# Supplied information start
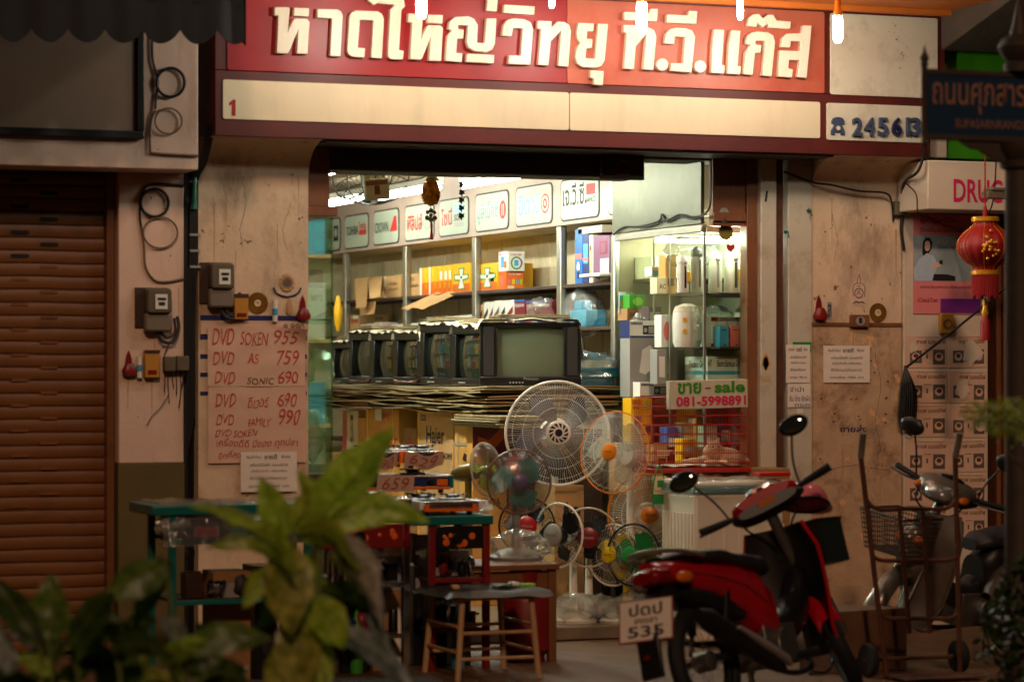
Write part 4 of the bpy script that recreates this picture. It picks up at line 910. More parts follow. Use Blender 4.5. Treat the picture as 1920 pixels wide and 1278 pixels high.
# ------------------------------------------------------------------ emblem board under the header
q0 = onY(1127, 336, -.02); q1 = onY(1207, 291, -.02)
t = T('emblem_board', 'dark board with a faint emblem hanging below the sign', 'sign', (q0.x, 0, q0.z))
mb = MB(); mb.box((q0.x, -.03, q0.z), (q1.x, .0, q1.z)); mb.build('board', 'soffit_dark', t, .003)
mb = MB(); c = (q0 + q1) / 2; c.y = -.032
mb.tube([c + V((.045 * math.cos(a * .349), 0, .035 * math.sin(a * .349))) for a in range(18)], .003, 5, closed=True); mb.tube([c + V((.03 * math.cos(a * .349), 0, .012 + .02 * math.sin(a * .349))) for a in range(10)], .003, 5); mb.box((c.x - .04, -.033, c.z - .045), (c.x + .04, -.031, c.z - .038)); mb.build('emblem', 'wood_warm', t)
# ================================================================== glass display cabinet by the right jamb
XG = 1.18; YG0, YG1 = .11, 1.38
t = CAB = T('display_cabinet', 'tall glass display cabinet of kitchen appliances beside the steel jamb', 'cabinet', (1.45, .7, FL))
zt = 2.245
xe = j[0] - .001
mb = MB(); mb.box((XG - .012, YG1 - .03, FL), (XG + .03, YG1 + .03, zt)); mb.build('post', 'alu', t, .008)
mb = MB(); mb.box((XG - .01, YG0 + .02, zt - .045), (XG + .025, YG1 - .031, zt)); mb.build('rail', 'alu', t, .006)
mb = MB(); mb.box((XG - .004, YG0, FL), (XG + .008, YG0 + .012, zt - .046)); mb.build('corner_strip', 'alu', t)
mb = MB(); mb.box((XG, YG0 + .013, FL + .3), (XG + .005, YG1 - .03, zt - .046)); mb.build('side_glass', 'glass', t)
mb = MB(); mb.box((XG + .009, YG0, FL + .3), (xe, YG0 + .005, zt - .046)); mb.build('front_glass', 'glass', t)
for f in (.36,):
    mb = MB(); y = YG0 + (YG1 - YG0) * .36; mb.box((XG - .006, y - .007, FL + .3), (XG - .001, y + .007, zt - .05)); mb.build('sliding_stile', 'alu', t)
mb = MB(); mb.box((XG, YG0, FL), (xe, YG1, FL + .3)); mb.build('plinth', 'wood_dark', t)
for z in (1.87, 1.567, .87, .6):
    mb = MB(); mb.box((XG + .10, YG0 + .02, z - .012), (1.76, .80, z)); mb.build('shelf', 'wood_dark', t, .003)
mb = MB(); mb.box((XG + .012, YG0 + .02, 1.23), (1.76, YG1 - .04, 1.245)); mb.build('shelf', 'wood_dark', t, .003)
mb = MB(); mb.box((1.762, YG0, FL), (1.775, YG1, zt)); mb.build('back', 'panel_white', t)
mb = MB(); mb.box((XG + .031, YG1 - .02, FL + .3), (1.76, YG1, zt)); mb.build('end_panel', 'beadboard', t)
mb = MB(); mb.box((XG + .012, .82, FL + .3), (XG + .02, .84, zt - .05)); mb.build('inner_stile', 'alu', t)
mb = MB(); mb.box((XG - .012, YG0 + .02, zt + .002), (XG + .008, YG1, 2.70)); mb.solo('sheet_metal_panel', 'galv', 'dull galvanised sheet above the glass cabinet with soft highlights', 'metal sheet', bevel=.002)
# black wire looping over the cabinet
W_ = [(1150, 440), (1170, 425), (1200, 424), (1235, 414), (1241, 402), (1250, 413), (1275, 402), (1300, 407), (1325, 398), (1333, 370), (1333, 300)]
mb = MB(); mb.tube(spline([onX(x, y, XG - .022) for x, y in W_], 5), .006, 6); mb.tube(spline([onX(x, y + 4, XG - .024) for x, y in W_[2:9]], 5), .004, 6); mb.solo('loose_wire', 'cable_black', 'tangled black wire strung over the top of the glass cabinet', 'cable')
# goods in the cabinet
def thermos(lab, xa, xb, yt, kind):
    Y = .30; p = onY((xa + xb) / 2, 555, Y); w = mpp(p.x, Y) * (xb - xa) * .94; z0 = 1.871; h = onY(xa, yt, Y).z - z0; r = w / 2; c = V((p.x, Y + r, z0))
    t = T('thermo_pot', lab, 'kettle', c, group='white thermo pots on the cabinet top shelf')
    mb = MB(); mb.lathe([(r * .9, 0), (r, .01), (r * .97, h * .62), (r * .92, h * .78)], c, n=20); mb.build('body', 'plastic_white', t)
    mb = MB(); mb.lathe([(r * .93, h * .78), (r * .98, h * .80), (r * .85, h * .93), (r * .4, h)], c, n=20); mb.build('lid', 'plastic_black' if kind == 1 else 'plastic_white', t)
    mb = MB(); mb.box((c.x - r * .18, c.y - r * 1.03, z0 + h * .12), (c.x + r * .18, c.y - r * .9, z0 + h * .72)); mb.build('gauge', 'plastic_black' if kind else 'plastic_grey', t, .004)
    mb = MB(); mb.obox((c.x, c.y - r * .9, z0 + h * .82), (r * .7, r * .5, h * .10)); mb.build('spout', 'plastic_black' if kind == 1 else 'plastic_white', t, .006)
    if kind == 2:
        mb = MB(); mb.box((c.x + r * .3, c.y - r * 1.0, z0 + h * .3), (c.x + r * .85, c.y - r * .62, z0 + h * .55)); mb.build('sticker', 'pack_yellow', t)
thermos('narrow white thermo pot at the left of the cabinet shelf', 1273, 1298, 478, 2)
thermos('thermo pot with black lid and black strip', 1299, 1326, 462, 1)
thermos('plain white thermo pot right of the glass corner', 1333, 1361, 470, 0)
thermos('white thermo pot with picture sticker by the jamb', 1363, 1398, 468, 2)
p = onY(1285, 475, .5); bag('plastic_hood', 'white plastic hood lying over the thermo pots', 'cover', (p.x + .05, .55, 2.10), (.16, .10, .09), 'film_thick', jit=.35)
for xa, xb, yt, lab, m_ in ((1272, 1328, 568, 'big white rice cooker in clear wrapping', 'plastic_white'), (1330, 1392, 578, 'white oven box under a grey bag in the cabinet', 'pack_white')):
    Y = .30; p = onY((xa + xb) / 2, 650, Y); w = mpp(p.x, Y) * (xb - xa); z0 = 1.568; h = onY(xa, yt, Y).z - z0
    if 'cooker' in lab:
        t = T('rice_cooker', lab, 'cooker', (p.x, Y + .12, z0)); c = V((p.x, Y + w / 2, z0)); r = w / 2
        mb = MB(); mb.lathe([(r * .85, 0), (r * .98, .03), (r, h * .6), (r * .95, h * .8)], c, n=24); mb.build('body', m_, t)
        mb = MB(); mb.lathe([(r * .96, h * .80), (r * .8, h * .93), (r * .3, h * .99), (.01, h)], c, n=24); mb.build('lid', 'foam', t)
        mb = MB(); mb.box((c.x + r * .2, c.y - r * 1.02, z0 + h * .15), (c.x + r * .6, c.y - r * .8, z0 + h * .5)); mb.build('control_panel', 'pack_white', t, .006)
        mb = MB(); mb.lathe([(.014, 0), (.014, .004)], (c.x - r * .55, c.y - r * .86, z0 + h * .62), (-.4, -1, 0), 12); mb.lathe([(.014, 0), (.014, .004)], (c.x - r * .55, c.y - r * .86, z0 + h * .36), (-.4, -1, 0), 12); mb.build('stickers', 'pack_yellow', t)
    else:
        carton('oven_box', lab, 'box', (p.x - w / 2, Y, z0), (p.x + w / 2, Y + .3, z0 + h * .78), m_, fy=[('r', 0, .86, 1, 1, 'pack_maroon'), ('r', 0, 0, 1, .12, 'pack_maroon'), ('c', .32, .42, .22, .3, 'plastic_grey'), ('c', .32, .42, .2, .27, 'pack_white'), ('r', .2, .3, .44, .42, 'plastic_grey')])
        bag('grey_bag', 'crinkled grey plastic bag on top of the oven box', 'bag', (p.x, Y + .14, z0 + h * .84), (w * .5, .14, .05), 'film_thick', jit=.5)
for i, (xa, m_, lab) in enumerate(((1349, 'pack_lblue', 'blue money box like tin'), (1370, 'pack_pink', 'pink tin between the blue and green ones'), (1391, 'pack_lime', 'lime green tin next to the jamb'))):
    p = onY(xa, 651, .2); w = mpp(p.x, .2) * 19.5; carton('coloured_tin', lab, 'tin', (p.x, .2, 1.568), (p.x + w, .28, 1.568 + w * 2.0), m_, fy=[('r', .25, .80, .7, .84, 'ink_black'), ('c', .6, .13, .14, .07, 'ink_brown'), ('r', .2, .13, .8, .2, m_)], group='three coloured tins', bevel=.004)
    bag('clear_bag', ['clear bag on the blue tin', 'clear bag on the pink tin', 'clear bag on the green tin'][i], 'bag', (p.x + w / 2, .24, 1.568 + w * 2.25), (w * .55, .04, .035), 'film', n=10, jit=.4)
Y = .22; q = onY(1247, 716, Y + .2); q1 = onY(1400, 668, Y)
carton('grill_box', 'long white box lettered Electric Barbecue Grill', 'box', (1.25, Y, 1.36), (q1.x + .0, Y + .3, q1.z), 'pack_white', fy=[('r', 0, .36, 1, .48, 'pack_lblue'), ('t', 'Electric Barbecue Grill', .24, .64, .82, .86, 'ink_black'), ('t', 'HWT', .0, .62, .10, .88, 'pack_maroon'), ('p', [(.6, .0), (.75, .2), (.98, .26), (1, 0)], 'plastic_grey')], fx=[('r', 0, .36, 1, .48, 'pack_lblue'), ('t', 'Electric Grill', .2, .6, .9, .85, 'ink_black')])
carton('stand_box', 'flat carton supporting the barbecue grill box', 'box', (1.24, Y - .02, 1.247), (1.74, Y + .32, 1.358), 'card_dark')
# column of radio boxes against the side glass
Xr = 1.24
def colbox(nm, lab, xa, xb, yt, yb, m_, fy, Y=.80, d=.14, fx=()):
    a = onY(xa, yb, Y); b = onY(xb, yt, Y); carton(nm, lab, 'box', (a.x, Y, a.z), (b.x, Y + d, b.z), m_, fy=fy, fx=fx)
radio = [('r', 0, 0, 1, .12, 'pack_navy'), ('r', .02, .75, .5, .92, 'plastic_grey'), ('t', 'CMiKmax', .06, .78, .46, .9, 'pack_navy'), ('r', .5, .2, .95, .72, 'ink_black'), ('r', .72, .26, .93, .66, 'plastic_grey'), ('c', .6, .45, .07, .14, 'plastic_grey')]
colbox('radio_box', 'blue and white radio box on top of the tall grey box', 1181, 1229, 601, 633, 'pack_white', radio, fx=[('r', 0, 0, 1, 1, 'pack_navy')])
colbox('tall_grey_box', 'tall grey white OTTO box with a white heater picture', 1181, 1229, 633.5, 744, 'plastic_grey', [('p', [(.36, .42), (.48, .80), (.78, .88), (.92, .82), (.82, .46), (.6, .38)], 'pack_white'), ('r', .22, .02, .40, .26, 'ink_black'), ('t', 'OTTO', .24, .04, .38, .24, 'pack_white')])
colbox('radio_box', 'lower radio box in front of the tall grey box', 1200, 1252, 716, 745, 'pack_white', radio, Y=.68, d=.1)
colbox('speaker_box', 'yellow SKG box printed with two speakers', 1183, 1222, 746, 830, 'pack_yellow', [('t', 'SKG', .05, .86, .45, .96, 'ink_red'), ('t', 'SR-860', .08, .76, .4, .82, 'ink_brown'), ('r', .14, .30, .48, .62, 'plastic_grey'), ('c', .3, .5, .12, .07, 'ink_black'), ('c', .82, .3, .2, .12, 'plastic_grey'), ('c', .82, .3, .14, .085, 'ink_black'), ('p', [(.6, .8), (.75, .72), (.95, .78), (.85, .94), (.7, .94)], 'pack_lime')], Y=.66, d=.12)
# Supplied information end
- Given instruction: Reproduce the material above exactly, first line through the line that contains "t = T('emblem_board', 'dark", minus the pictures.

- Exercise response:
Write part 4 of the bpy script that recreates this picture. It picks up at line 910. More parts follow. Use Blender 4.5. Treat the picture as 1920 pixels wide and 1278 pixels high.
# ------------------------------------------------------------------ emblem board under the header
q0 = onY(1127, 336, -.02); q1 = onY(1207, 291, -.02)
t = T('emblem_board', 'dark board with a faint emblem hanging below the sign', 'sign', (q0.x, 0, q0.z))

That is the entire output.